(Saved data entries)
+ + + + +
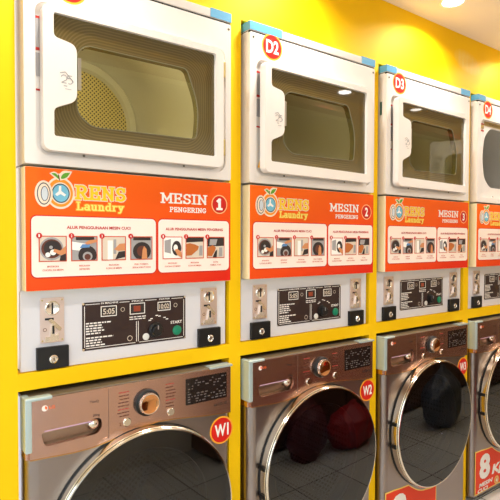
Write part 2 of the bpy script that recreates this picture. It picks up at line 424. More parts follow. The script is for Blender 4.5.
def door_frame_shapes():
    outer = rrect(.0445, .643, .232, .636, .022)
    # glass opening with the grip cut out of its left side
    hole = fillet([(.612, .615, .008), (.074, .615, .008), (.074, .548, .012), (.138, .536, .022), (.138, .378, .022), (.074, .350, .012), (.074, .273, .008), (.613, .268, .008)], .01, 5)
    return outer, hole
INNER = fillet([(.166, .548, .02), (.505, .548, .018), (.552, .43, .16), (.542, .318, .018), (.185, .312, .02), (.140, .345, .03), (.140, .52, .03)], .02, 6)

def build_dryer_door(parent, px=0.0):
    outer, hole = door_frame_shapes()
    d = P('door', white_door, parent, outer, [hole], -.024, .008, bevel=.004)
    fo = rrect(.060, .625, .255, .628, .01)
    P('window_border', frit, d, fo, [INNER], -.012, -.008)
    P('window_pane', pane_m, d, INNER, (), -.011, -.011)
    # thin rim of the dished pane
    s = .012
    cx = sum(p[0] for p in INNER) / len(INNER); cz = sum(p[1] for p in INNER) / len(INNER)
    inn = [(p[0] + (cx - p[0]) * .012, p[1] + (cz - p[1]) * .02) for p in INNER]
    P('pane_rim', rimg, d, INNER, [inn], -.0135, .012)
    # back shell of the door ring
    ino = [(p[0] + (p[0] - cx) * .01, p[1] + (p[1] - cz) * .01) for p in INNER]
    P('door_liner', white, d, rrect(.058, .628, .25, .63, .02), [ino], -.0075, .008)
    B('latch', latchm, d, (.143, .153, -.018, -.0115, .413, .505), bevel=.001)
    # etched mark on the grip
    bm = NB()
    def stroke(pts, w=.0012):
        for (ax, az), (bx, bz) in zip(pts, pts[1:]):
            dx, dz = bx - ax, bz - az; l = math.hypot(dx, dz) or 1
            nx, nz = -dz / l * w, dx / l * w
            bm.faces.new([bm.verts.new((u, -.0246, v)) for u, v in ((ax + nx, az + nz), (bx + nx, bz + nz), (bx - nx, bz - nz), (ax - nx, az - nz))])
    stroke(arc(.101, .438, .008, .008, 170, -40, 8) + [(.094, .424)]); stroke([(.094, .424), (.108, .424)])
    stroke([(.124, .446), (.112, .446), (.111, .437)] + arc(.117, .431, .008, .008, 100, -120, 8))
    stroke([(.090, .45), (.105, .455), (.128, .43)]); stroke([(.100, .416), (.110, .416)]); stroke([(.104, .408), (.122, .408)], .0008)
    link('grip_mark', bm, t_grey, d)
    return d

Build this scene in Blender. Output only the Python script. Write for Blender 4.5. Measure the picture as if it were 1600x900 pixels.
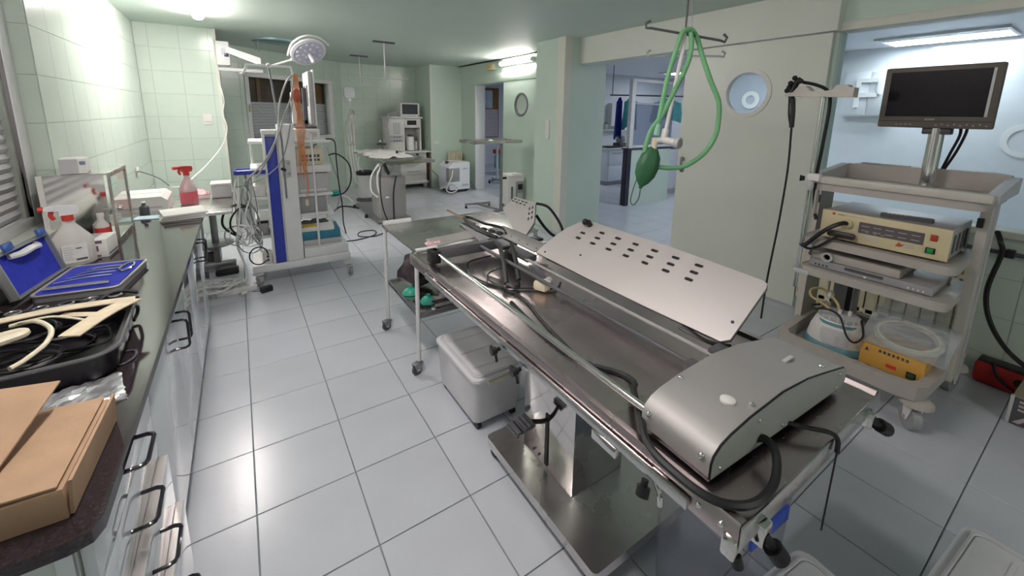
+ + + + +
Task goal
Output all of the records exactly as they appear above, but not the pictures.

The response
Write part 2 of the bpy script that recreates this picture. It picks up at line 424. More parts follow. The script is for Blender 4.5.
def door_frame_shapes():
    outer = rrect(.0445, .643, .232, .636, .022)
    # glass opening with the grip cut out of its left side
    hole = fillet([(.612, .615, .008), (.074, .615, .008), (.074, .548, .012), (.138, .536, .022), (.138, .378, .022), (.074, .350, .012), (.074, .273, .008), (.613, .268, .008)], .01, 5)
    return outer, hole
INNER = fillet([(.166, .548, .02), (.505, .548, .018), (.552, .43, .16), (.542, .318, .018), (.185, .312, .02), (.140, .345, .03), (.140, .52, .03)], .02, 6)

def build_dryer_door(parent, px=0.0):
    outer, hole = door_frame_shapes()
    d = P('door', white_door, parent, outer, [hole], -.024, .008, bevel=.004)
    fo = rrect(.060, .625, .255, .628, .01)
    P('window_border', frit, d, fo, [INNER], -.012, -.008)
    P('window_pane', pane_m, d, INNER, (), -.011, -.011)
    # thin rim of the dished pane
    s = .012
    cx = sum(p[0] for p in INNER) / len(INNER); cz = sum(p[1] for p in INNER) / len(INNER)
    inn = [(p[0] + (cx - p[0]) * .012, p[1] + (cz - p[1]) * .02) for p in INNER]
    P('pane_rim', rimg, d, INNER, [inn], -.0135, .012)
    # back shell of the door ring
    ino = [(p[0] + (p[0] - cx) * .01, p[1] + (p[1] - cz) * .01) for p in INNER]
    P('door_liner', white, d, rrect(.058, .628, .25, .63, .02), [ino], -.0075, .008)
    B('latch', latchm, d, (.143, .153, -.018, -.0115, .413, .505), bevel=.001)
    # etched mark on the grip
    bm = NB()
    def stroke(pts, w=.0012):
        for (ax, az), (bx, bz) in zip(pts, pts[1:]):
            dx, dz = bx - ax, bz - az; l = math.hypot(dx, dz) or 1
            nx, nz = -dz / l * w, dx / l * w
            bm.faces.new([bm.verts.new((u, -.0246, v)) for u, v in ((ax + nx, az + nz), (bx + nx, bz + nz), (bx - nx, bz - nz), (ax - nx, az - nz))])
    stroke(arc(.101, .438, .008, .008, 170, -40, 8) + [(.094, .424)]); stroke([(.094, .424), (.108, .424)])
    stroke([(.124, .446), (.112, .446), (.111, .437)] + arc(.117, .431, .008, .008, 100, -120, 8))
    stroke([(.090, .45), (.105, .455), (.128, .43)]); stroke([(.100, .416), (.110, .416)]); stroke([(.104, .408), (.122, .408)], .0008)
    link('grip_mark', bm, t_grey, d)
    return d

Build this scene in Blender. Output only the Python script. Write for Blender 4.5. Measure the picture as if it were 1600x900 pixels.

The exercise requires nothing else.